>> begin

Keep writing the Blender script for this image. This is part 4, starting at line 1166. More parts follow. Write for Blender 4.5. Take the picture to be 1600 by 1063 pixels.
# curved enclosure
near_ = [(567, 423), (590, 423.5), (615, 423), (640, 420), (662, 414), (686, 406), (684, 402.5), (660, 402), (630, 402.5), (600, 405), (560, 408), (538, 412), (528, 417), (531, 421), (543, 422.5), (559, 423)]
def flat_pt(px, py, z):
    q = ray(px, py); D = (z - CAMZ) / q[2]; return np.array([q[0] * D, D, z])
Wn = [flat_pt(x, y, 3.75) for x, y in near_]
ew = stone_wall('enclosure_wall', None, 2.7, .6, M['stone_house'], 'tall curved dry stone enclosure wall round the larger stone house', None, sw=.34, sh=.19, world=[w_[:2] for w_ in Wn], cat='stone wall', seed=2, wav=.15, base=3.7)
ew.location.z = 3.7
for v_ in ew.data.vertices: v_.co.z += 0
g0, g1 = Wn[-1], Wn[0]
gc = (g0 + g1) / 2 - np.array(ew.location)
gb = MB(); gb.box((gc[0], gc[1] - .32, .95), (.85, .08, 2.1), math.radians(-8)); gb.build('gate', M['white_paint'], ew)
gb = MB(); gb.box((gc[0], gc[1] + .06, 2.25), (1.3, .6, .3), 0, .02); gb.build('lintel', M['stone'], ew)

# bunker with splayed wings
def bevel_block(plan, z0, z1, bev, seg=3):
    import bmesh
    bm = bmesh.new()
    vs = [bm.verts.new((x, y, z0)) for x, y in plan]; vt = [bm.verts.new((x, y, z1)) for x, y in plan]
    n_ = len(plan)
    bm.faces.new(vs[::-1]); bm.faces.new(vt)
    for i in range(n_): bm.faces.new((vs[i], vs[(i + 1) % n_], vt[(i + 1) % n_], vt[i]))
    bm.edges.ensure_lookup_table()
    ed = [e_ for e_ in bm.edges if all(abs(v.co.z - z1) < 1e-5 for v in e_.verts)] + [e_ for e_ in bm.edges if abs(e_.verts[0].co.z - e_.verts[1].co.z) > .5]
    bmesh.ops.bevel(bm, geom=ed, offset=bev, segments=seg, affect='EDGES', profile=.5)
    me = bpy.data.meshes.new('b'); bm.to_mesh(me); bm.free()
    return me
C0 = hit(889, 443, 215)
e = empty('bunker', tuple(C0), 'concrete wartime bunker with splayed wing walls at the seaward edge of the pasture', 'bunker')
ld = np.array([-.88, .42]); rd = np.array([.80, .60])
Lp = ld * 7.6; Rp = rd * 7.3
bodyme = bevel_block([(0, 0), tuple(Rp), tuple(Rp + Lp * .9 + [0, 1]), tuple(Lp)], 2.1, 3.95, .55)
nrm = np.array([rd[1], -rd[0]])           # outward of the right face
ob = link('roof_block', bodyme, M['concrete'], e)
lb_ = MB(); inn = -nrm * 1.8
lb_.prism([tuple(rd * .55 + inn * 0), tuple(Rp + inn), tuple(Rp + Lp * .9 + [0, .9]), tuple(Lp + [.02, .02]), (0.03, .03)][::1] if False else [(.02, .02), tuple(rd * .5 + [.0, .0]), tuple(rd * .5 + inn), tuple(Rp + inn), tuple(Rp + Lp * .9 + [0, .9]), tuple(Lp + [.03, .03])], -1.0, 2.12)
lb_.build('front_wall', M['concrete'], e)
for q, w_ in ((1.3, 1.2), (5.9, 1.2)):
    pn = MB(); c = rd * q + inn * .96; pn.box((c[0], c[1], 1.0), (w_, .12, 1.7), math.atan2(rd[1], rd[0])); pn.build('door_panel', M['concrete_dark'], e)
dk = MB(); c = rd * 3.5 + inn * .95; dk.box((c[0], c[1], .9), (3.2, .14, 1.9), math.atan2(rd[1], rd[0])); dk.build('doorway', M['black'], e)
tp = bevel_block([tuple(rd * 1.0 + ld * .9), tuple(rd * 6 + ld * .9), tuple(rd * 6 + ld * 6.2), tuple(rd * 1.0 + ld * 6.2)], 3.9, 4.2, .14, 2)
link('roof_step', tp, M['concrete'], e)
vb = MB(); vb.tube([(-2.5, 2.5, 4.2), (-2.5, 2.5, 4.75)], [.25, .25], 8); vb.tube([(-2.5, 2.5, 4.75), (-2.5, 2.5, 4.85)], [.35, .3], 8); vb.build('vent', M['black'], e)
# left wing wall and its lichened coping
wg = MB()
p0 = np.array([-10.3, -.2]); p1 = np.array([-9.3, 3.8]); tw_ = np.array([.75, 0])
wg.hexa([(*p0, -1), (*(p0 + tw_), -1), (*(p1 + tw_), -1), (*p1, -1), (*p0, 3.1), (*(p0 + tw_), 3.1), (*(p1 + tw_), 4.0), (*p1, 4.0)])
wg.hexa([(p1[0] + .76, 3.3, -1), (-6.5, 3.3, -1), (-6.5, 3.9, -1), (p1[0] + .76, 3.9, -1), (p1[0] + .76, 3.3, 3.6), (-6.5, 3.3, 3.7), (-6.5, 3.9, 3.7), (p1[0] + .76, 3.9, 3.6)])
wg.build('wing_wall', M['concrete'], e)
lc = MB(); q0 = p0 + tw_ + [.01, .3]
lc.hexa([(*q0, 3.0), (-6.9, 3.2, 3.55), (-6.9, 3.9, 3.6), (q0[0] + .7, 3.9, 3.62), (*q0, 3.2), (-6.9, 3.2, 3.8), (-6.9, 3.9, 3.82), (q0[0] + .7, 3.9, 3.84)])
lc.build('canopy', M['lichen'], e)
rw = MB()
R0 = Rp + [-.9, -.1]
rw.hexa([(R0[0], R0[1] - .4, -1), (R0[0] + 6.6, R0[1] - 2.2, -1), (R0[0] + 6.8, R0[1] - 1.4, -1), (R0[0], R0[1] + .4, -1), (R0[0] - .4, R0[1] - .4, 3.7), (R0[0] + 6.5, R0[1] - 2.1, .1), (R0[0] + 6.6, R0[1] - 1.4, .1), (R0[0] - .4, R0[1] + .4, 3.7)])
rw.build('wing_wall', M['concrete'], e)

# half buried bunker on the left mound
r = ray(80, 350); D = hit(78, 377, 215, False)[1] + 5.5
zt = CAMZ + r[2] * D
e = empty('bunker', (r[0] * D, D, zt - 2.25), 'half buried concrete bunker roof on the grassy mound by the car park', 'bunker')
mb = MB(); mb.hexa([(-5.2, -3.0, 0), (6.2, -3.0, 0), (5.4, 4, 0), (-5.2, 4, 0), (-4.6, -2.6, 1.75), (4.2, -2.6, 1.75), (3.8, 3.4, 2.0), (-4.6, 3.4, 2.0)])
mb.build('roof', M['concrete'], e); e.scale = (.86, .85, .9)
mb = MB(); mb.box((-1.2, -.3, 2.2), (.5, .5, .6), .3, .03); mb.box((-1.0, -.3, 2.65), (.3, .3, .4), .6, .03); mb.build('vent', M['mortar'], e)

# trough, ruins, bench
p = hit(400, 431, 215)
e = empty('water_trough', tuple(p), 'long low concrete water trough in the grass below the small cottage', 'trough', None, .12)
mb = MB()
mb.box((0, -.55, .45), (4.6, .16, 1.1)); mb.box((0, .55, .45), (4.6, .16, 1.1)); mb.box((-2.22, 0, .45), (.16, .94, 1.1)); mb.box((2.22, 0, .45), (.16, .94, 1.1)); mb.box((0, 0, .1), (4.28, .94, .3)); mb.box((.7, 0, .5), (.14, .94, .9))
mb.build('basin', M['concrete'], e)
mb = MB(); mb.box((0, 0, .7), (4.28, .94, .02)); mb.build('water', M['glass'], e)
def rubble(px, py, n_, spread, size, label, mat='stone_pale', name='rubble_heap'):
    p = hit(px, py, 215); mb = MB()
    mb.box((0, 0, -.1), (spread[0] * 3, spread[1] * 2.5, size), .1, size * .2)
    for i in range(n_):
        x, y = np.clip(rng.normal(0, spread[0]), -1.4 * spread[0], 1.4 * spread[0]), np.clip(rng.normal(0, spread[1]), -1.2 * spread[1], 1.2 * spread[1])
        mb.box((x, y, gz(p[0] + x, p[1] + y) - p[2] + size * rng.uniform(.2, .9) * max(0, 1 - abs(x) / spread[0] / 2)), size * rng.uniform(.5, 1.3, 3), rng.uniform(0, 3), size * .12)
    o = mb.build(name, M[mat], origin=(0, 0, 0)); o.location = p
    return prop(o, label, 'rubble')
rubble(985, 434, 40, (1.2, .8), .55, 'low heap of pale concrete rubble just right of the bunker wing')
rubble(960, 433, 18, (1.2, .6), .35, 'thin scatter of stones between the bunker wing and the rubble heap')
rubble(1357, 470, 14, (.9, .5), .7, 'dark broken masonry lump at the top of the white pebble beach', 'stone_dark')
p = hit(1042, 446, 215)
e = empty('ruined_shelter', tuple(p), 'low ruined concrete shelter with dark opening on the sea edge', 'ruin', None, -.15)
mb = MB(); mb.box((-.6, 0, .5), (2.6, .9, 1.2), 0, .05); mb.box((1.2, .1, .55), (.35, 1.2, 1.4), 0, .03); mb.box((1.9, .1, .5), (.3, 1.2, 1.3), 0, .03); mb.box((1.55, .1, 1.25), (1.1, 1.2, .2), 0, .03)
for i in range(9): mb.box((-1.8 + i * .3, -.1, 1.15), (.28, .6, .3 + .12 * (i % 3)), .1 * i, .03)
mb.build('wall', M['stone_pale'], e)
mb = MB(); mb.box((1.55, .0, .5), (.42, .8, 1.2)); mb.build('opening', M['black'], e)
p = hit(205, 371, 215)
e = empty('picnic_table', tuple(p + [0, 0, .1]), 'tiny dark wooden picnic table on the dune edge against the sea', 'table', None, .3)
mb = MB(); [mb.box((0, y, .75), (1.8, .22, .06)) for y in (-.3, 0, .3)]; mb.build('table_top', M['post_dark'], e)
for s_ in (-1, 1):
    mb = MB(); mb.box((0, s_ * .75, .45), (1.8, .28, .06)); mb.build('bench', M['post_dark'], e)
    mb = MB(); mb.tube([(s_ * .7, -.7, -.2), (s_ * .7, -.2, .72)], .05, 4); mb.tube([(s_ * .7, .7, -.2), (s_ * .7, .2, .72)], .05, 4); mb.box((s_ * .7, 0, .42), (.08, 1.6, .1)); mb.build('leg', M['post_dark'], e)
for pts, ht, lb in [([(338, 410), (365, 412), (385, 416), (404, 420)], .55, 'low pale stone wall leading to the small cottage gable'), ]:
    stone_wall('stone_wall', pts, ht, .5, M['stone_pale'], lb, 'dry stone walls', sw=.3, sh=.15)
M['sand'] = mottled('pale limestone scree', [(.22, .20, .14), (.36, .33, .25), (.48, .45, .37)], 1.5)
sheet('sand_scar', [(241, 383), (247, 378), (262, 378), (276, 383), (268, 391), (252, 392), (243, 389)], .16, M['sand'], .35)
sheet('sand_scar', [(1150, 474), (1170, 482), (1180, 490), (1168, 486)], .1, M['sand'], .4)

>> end

## SET PROBLEM
Repeat the material word for word from its opening line up to and including the line containing "gb = MB(); gb.box((gc[0], gc[1] +".

## SOLUTION FOR THIS EXERCISE
Keep writing the Blender script for this image. This is part 4, starting at line 1166. More parts follow. Write for Blender 4.5. Take the picture to be 1600 by 1063 pixels.
# curved enclosure
near_ = [(567, 423), (590, 423.5), (615, 423), (640, 420), (662, 414), (686, 406), (684, 402.5), (660, 402), (630, 402.5), (600, 405), (560, 408), (538, 412), (528, 417), (531, 421), (543, 422.5), (559, 423)]
def flat_pt(px, py, z):
    q = ray(px, py); D = (z - CAMZ) / q[2]; return np.array([q[0] * D, D, z])
Wn = [flat_pt(x, y, 3.75) for x, y in near_]
ew = stone_wall('enclosure_wall', None, 2.7, .6, M['stone_house'], 'tall curved dry stone enclosure wall round the larger stone house', None, sw=.34, sh=.19, world=[w_[:2] for w_ in Wn], cat='stone wall', seed=2, wav=.15, base=3.7)
ew.location.z = 3.7
for v_ in ew.data.vertices: v_.co.z += 0
g0, g1 = Wn[-1], Wn[0]
gc = (g0 + g1) / 2 - np.array(ew.location)
gb = MB(); gb.box((gc[0], gc[1] - .32, .95), (.85, .08, 2.1), math.radians(-8)); gb.build('gate', M['white_paint'], ew)
gb = MB(); gb.box((gc[0], gc[1] + .06, 2.25), (1.3, .6, .3), 0, .02); gb.build('lintel', M['stone'], ew)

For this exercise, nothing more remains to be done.